After his early education in the city's public schools, Trowbridge did his
undergraduate studies at Trinity College in Hartford. On graduating in
1883, he entered Columbia's School of Mines, and later furthered his
training at the American School of Classical Studies in Athens and at the
Ecole des Beaux-Arts in Paris. On his return to New York, he entered the
office of George B. Post. In 18914, he, Goodhue Livingston and Stockton B.
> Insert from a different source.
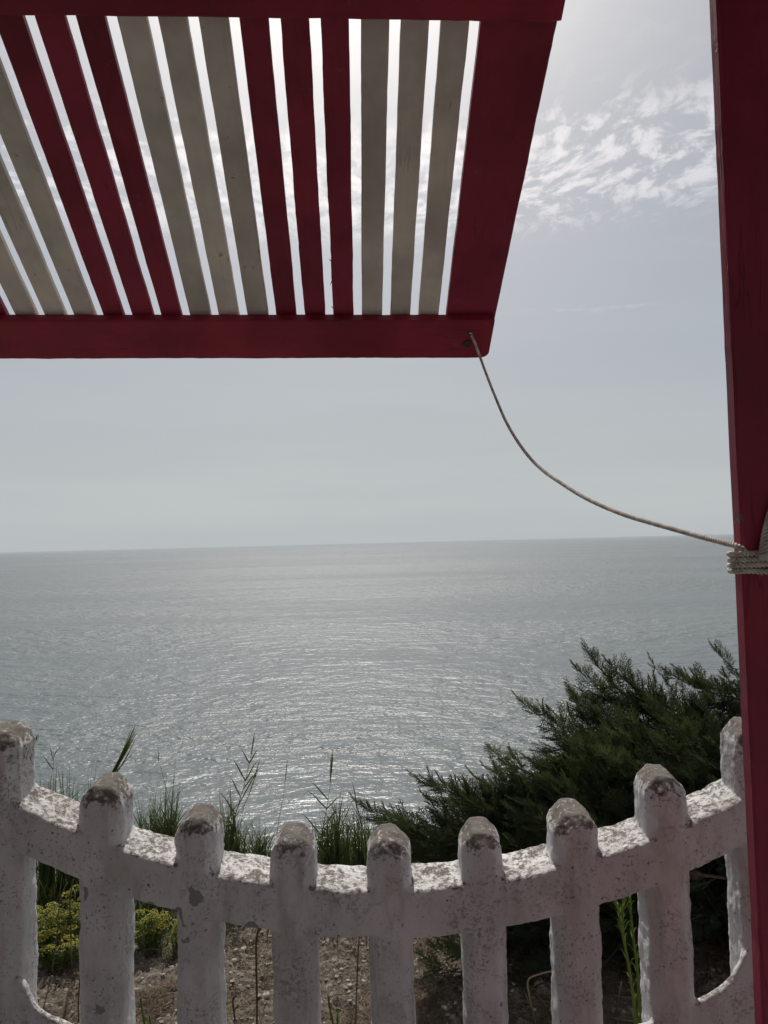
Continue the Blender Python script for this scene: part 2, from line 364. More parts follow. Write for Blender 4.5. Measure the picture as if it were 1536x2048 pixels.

Colt formed a partnership that lasted until 1897 when Colt left and the
firm became Trowbridge & Livingston.
Goodhue Livingston (1867-1951), a descendant of a prominent colonial New
York family, received his undergraduate and graduate degrees from Columbia
during the same period Trowbridge was at the school. Their partnership was
to be a long and productive one.
The firm is best known for its public and commercial buildings, which,
besides B. Altman, include the St. Regis Hotel (1904) at Fifth Avenue and
55th Street; Engine Company 7, Ladder Company 1 (1905) at 100 Duane
Street; the banking headquarters of J.P. Morgan (1913) at 23 Wall Street;
the 1923 extension to the New York Stock Exchange at 11 Wall Street; the
Oregon State Capitol (1936-38), designed in association with Francis
Keally; and the Hayden Planetarium (1935) of the American Museum of
Natural History at West 81st Street and Central Park West.